Malawi plans to take lake dispute with Tanzania to Hague court

Wednesday May 17 2017

Freshwater Lake Malawi contains fish that are unique to the region. Photo/FILE

The shores of Lake Nyasa/ Lake Malawi, which both Tanzania and Malawi lay claim to. The lake is listed as a Unesco World Heritage Site. PHOTO | FILE 

By Reuters

Malawi is planning to take its dispute with Tanzania over Lake Malawi, with its potentially massive reserves of oil and gas, to the International Court of Justice in the Hague, the foreign affairs minister said on Wednesday.

Malawi, at the west of Africa's third largest lake, claims the entire northern half of the lake while Tanzania, to the east, says it owns half of the northern area.
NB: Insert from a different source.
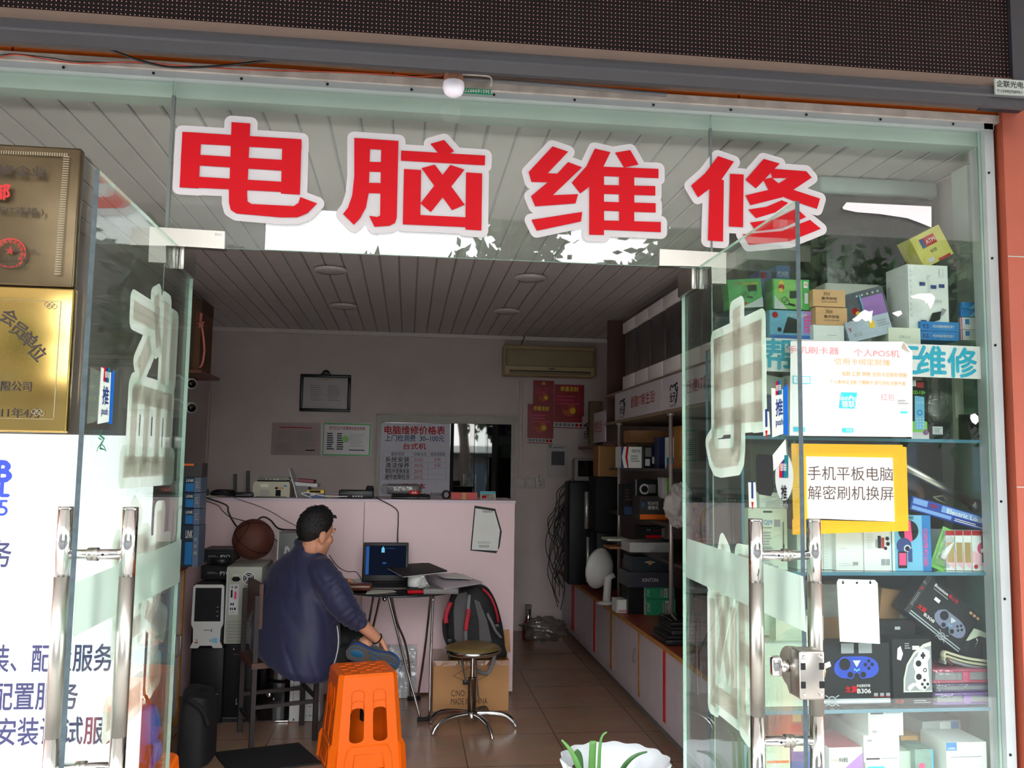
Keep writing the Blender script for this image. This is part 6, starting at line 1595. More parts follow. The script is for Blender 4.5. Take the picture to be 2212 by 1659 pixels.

The southern half is shared between Malawi and Mozambique.

Gas finds in the region have made the 50-year-old row over territory between Tanzania and Malawi more intense.

"The government of Malawi has been committed to the mediation process and peaceful resolution of the dispute through contact and dialogue but we are now ready to take Tanzania to the International Court of Justice because they have been stalling the mediation efforts since 2012," Francis Kasaila said.

Kasaila told Reuters that Malawi was particularly worried by Tanzania seeking a postponement of mediation talks scheduled for this month, saying this delayed the conclusion of the matter.

Tanzanian officials could not be reached for comment.

Two former African presidents, Joachim Chissano of Mozambique and Thabo Mbeki of South Africa, are mediating.